Step 1: Concept Definition:
A function is increasing on an interval if its first derivative is positive, indicated by f'(x)>0.
Step 2: Methodology:
Calculate the first derivative of f(x) using the product rule: (uv)' = u'v + uv'.
Determine the intervals where f'(x)>0.
Step 3: Detailed Calculation:
The function provided is \(f(x) = x^2e^{-x}\).
Differentiate f(x) with respect to x using the product rule, with \(u = x^2\) and \(v = e^{-x}\):
\[ f'(x) = \frac{d}{dx}(x^2) \cdot e^{-x} + x^2 \cdot \frac{d}{dx}(e^{-x}) \]

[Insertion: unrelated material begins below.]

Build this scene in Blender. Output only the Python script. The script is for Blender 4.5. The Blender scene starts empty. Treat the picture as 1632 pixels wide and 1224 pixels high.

\[ f'(x) = (2x)e^{-x} + x^2(-e^{-x}) \]
\[ f'(x) = e^{-x}(2x - x^2) \]
\[ f'(x) = x(2-x)e^{-x} \]
For the function to be increasing, f'(x) must be greater than 0.
\[ x(2-x)e^{-x}>0 \]
Since \(e^{-x}\) is always positive for all real x, the sign of f'(x) is determined by the term \(x(2-x)\).
Solve the inequality:
\[ x(2-x)>0 \]
The critical points are x = 0 and x = 2. Analyze the sign in the intervals defined by these points:
For x<0: \(x\) is negative, \((2-x)\) is positive. The product is negative.
For 0<x<2: \(x\) is positive, \((2-x)\) is positive. The product is positive.
For x>2: \(x\) is positive, \((2-x)\) is negative. The product is negative.
The derivative f'(x) is positive in the interval 0<x<2.
Step 4: Conclusion:
The function f(x) is increasing on the interval (0, 2).